EXERCISE DESCRIPTION —
Copy out all of the material exactly.

SUPPLIED MATERIAL —
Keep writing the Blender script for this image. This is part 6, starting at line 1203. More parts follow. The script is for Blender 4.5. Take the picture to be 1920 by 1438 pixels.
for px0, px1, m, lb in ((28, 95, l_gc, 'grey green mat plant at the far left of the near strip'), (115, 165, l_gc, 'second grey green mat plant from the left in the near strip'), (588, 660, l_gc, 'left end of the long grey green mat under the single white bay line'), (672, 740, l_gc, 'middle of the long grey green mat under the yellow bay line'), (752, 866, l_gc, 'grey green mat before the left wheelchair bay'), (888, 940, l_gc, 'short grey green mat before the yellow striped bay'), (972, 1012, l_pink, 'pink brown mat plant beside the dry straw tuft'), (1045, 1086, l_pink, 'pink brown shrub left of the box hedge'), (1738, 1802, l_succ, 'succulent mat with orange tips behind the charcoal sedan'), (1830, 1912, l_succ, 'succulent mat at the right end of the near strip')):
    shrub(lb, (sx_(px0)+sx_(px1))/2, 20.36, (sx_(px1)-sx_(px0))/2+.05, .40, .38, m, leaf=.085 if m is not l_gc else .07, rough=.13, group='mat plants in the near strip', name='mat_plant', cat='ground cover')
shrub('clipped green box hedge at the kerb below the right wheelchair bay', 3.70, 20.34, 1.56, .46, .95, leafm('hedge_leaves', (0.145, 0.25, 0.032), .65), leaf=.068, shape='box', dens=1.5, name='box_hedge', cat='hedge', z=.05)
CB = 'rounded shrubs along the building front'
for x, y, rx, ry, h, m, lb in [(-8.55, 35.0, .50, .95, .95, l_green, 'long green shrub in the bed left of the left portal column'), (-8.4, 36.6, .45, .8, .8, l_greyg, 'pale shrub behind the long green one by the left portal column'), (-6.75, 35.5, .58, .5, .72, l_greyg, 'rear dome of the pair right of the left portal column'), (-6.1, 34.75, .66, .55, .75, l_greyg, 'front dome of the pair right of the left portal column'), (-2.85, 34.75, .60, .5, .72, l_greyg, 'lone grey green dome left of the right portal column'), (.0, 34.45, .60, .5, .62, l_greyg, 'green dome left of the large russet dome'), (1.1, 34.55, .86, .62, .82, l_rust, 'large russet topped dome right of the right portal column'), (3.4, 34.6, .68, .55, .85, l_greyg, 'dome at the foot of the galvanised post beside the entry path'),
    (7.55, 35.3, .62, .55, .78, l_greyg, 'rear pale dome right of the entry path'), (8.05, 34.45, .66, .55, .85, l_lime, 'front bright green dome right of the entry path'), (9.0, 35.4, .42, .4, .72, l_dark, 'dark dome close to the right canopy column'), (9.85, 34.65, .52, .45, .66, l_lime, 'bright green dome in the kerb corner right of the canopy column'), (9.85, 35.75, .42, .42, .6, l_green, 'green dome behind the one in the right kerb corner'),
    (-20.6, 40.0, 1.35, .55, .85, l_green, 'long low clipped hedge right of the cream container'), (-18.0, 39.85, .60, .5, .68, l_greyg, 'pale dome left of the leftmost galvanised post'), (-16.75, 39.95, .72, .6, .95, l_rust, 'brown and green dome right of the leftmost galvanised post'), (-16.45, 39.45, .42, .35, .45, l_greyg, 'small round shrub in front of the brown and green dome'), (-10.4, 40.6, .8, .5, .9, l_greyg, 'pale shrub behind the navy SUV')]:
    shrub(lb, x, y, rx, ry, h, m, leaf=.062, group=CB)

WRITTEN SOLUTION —
Keep writing the Blender script for this image. This is part 6, starting at line 1203. More parts follow. The script is for Blender 4.5. Take the picture to be 1920 by 1438 pixels.
for px0, px1, m, lb in ((28, 95, l_gc, 'grey green mat plant at the far left of the near strip'), (115, 165, l_gc, 'second grey green mat plant from the left in the near strip'), (588, 660, l_gc, 'left end of the long grey green mat under the single white bay line'), (672, 740, l_gc, 'middle of the long grey green mat under the yellow bay line'), (752, 866, l_gc, 'grey green mat before the left wheelchair bay'), (888, 940, l_gc, 'short grey green mat before the yellow striped bay'), (972, 1012, l_pink, 'pink brown mat plant beside the dry straw tuft'), (1045, 1086, l_pink, 'pink brown shrub left of the box hedge'), (1738, 1802, l_succ, 'succulent mat with orange tips behind the charcoal sedan'), (1830, 1912, l_succ, 'succulent mat at the right end of the near strip')):
    shrub(lb, (sx_(px0)+sx_(px1))/2, 20.36, (sx_(px1)-sx_(px0))/2+.05, .40, .38, m, leaf=.085 if m is not l_gc else .07, rough=.13, group='mat plants in the near strip', name='mat_plant', cat='ground cover')
shrub('clipped green box hedge at the kerb below the right wheelchair bay', 3.70, 20.34, 1.56, .46, .95, leafm('hedge_leaves', (0.145, 0.25, 0.032), .65), leaf=.068, shape='box', dens=1.5, name='box_hedge', cat='hedge', z=.05)
CB = 'rounded shrubs along the building front'
for x, y, rx, ry, h, m, lb in [(-8.55, 35.0, .50, .95, .95, l_green, 'long green shrub in the bed left of the left portal column'), (-8.4, 36.6, .45, .8, .8, l_greyg, 'pale shrub behind the long green one by the left portal column'), (-6.75, 35.5, .58, .5, .72, l_greyg, 'rear dome of the pair right of the left portal column'), (-6.1, 34.75, .66, .55, .75, l_greyg, 'front dome of the pair right of the left portal column'), (-2.85, 34.75, .60, .5, .72, l_greyg, 'lone grey green dome left of the right portal column'), (.0, 34.45, .60, .5, .62, l_greyg, 'green dome left of the large russet dome'), (1.1, 34.55, .86, .62, .82, l_rust, 'large russet topped dome right of the right portal column'), (3.4, 34.6, .68, .55, .85, l_greyg, 'dome at the foot of the galvanised post beside the entry path'),
    (7.55, 35.3, .62, .55, .78, l_greyg, 'rear pale dome right of the entry path'), (8.05, 34.45, .66, .55, .85, l_lime, 'front bright green dome right of the entry path'), (9.0, 35.4, .42, .4, .72, l_dark, 'dark dome close to the right canopy column'), (9.85, 34.65, .52, .45, .66, l_lime, 'bright green dome in the kerb corner right of the canopy column'), (9.85, 35.75, .42, .42, .6, l_green, 'green dome behind the one in the right kerb corner'),
    (-20.6, 40.0, 1.35, .55, .85, l_green, 'long low clipped hedge right of the cream container'), (-18.0, 39.85, .60, .5, .68, l_greyg, 'pale dome left of the leftmost galvanised post'), (-16.75, 39.95, .72, .6, .95, l_rust, 'brown and green dome right of the leftmost galvanised post'), (-16.45, 39.45, .42, .35, .45, l_greyg, 'small round shrub in front of the brown and green dome'), (-10.4, 40.6, .8, .5, .9, l_greyg, 'pale shrub behind the navy SUV')]:
    shrub(lb, x, y, rx, ry, h, m, leaf=.062, group=CB)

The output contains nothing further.